Please output the data below exactly as given, starting at its first line and stopping after the line that contains "R = math.radians".

## COLLECTED MATERIAL
--

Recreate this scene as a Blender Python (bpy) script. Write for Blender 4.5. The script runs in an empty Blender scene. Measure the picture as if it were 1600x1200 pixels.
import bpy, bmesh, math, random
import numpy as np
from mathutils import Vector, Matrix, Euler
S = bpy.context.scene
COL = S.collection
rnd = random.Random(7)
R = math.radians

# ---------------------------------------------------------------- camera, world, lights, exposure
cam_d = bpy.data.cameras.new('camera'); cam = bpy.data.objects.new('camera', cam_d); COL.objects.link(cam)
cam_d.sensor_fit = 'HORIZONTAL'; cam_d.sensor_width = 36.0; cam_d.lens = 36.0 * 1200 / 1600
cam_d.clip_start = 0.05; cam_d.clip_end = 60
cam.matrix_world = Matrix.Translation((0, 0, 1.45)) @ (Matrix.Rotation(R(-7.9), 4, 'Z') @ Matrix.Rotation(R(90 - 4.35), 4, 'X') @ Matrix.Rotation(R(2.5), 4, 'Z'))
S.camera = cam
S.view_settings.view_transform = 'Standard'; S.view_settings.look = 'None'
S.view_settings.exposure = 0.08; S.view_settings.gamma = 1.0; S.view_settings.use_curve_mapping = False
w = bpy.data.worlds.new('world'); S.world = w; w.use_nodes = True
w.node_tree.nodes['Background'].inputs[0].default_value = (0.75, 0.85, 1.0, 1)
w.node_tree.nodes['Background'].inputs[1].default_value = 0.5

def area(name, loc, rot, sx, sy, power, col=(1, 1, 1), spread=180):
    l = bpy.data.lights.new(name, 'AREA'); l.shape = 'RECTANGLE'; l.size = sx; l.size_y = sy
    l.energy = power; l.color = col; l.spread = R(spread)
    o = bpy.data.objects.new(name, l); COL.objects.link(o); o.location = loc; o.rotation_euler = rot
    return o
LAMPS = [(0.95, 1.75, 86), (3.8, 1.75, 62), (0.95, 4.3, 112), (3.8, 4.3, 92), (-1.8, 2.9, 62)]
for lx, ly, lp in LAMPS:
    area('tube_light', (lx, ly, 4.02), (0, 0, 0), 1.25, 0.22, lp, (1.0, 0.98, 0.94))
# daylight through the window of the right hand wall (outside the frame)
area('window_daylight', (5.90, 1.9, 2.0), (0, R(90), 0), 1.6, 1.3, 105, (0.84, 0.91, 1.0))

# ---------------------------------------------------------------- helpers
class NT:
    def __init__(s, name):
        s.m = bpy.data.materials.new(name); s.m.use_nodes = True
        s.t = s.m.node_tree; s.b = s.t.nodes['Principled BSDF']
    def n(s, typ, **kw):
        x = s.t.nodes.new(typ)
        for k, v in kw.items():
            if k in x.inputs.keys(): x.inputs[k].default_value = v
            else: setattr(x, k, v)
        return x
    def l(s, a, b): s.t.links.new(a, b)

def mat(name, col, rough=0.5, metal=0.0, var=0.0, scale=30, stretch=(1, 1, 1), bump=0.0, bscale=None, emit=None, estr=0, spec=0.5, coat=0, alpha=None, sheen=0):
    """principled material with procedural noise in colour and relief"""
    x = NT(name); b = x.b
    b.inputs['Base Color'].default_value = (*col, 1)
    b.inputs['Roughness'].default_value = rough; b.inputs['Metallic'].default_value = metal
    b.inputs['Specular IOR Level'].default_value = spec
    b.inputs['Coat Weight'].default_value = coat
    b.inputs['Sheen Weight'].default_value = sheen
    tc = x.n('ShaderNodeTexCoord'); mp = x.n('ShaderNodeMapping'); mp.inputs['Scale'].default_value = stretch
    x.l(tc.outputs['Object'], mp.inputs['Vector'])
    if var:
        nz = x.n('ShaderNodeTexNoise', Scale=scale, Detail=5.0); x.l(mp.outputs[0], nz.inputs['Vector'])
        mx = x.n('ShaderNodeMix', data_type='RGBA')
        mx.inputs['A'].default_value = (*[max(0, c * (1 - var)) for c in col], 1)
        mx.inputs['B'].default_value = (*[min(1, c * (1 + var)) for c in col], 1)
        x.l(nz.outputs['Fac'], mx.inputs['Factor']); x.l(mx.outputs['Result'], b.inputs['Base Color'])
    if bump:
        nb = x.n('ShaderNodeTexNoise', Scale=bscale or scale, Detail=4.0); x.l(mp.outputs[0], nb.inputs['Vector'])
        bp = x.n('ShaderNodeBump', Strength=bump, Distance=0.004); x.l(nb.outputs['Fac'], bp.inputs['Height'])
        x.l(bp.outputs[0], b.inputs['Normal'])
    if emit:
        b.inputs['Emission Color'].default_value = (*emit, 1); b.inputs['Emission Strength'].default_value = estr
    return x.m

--

## EXERCISE ANSWER
Recreate this scene as a Blender Python (bpy) script. Write for Blender 4.5. The script runs in an empty Blender scene. Measure the picture as if it were 1600x1200 pixels.
import bpy, bmesh, math, random
import numpy as np
from mathutils import Vector, Matrix, Euler
S = bpy.context.scene
COL = S.collection
rnd = random.Random(7)
R = math.radians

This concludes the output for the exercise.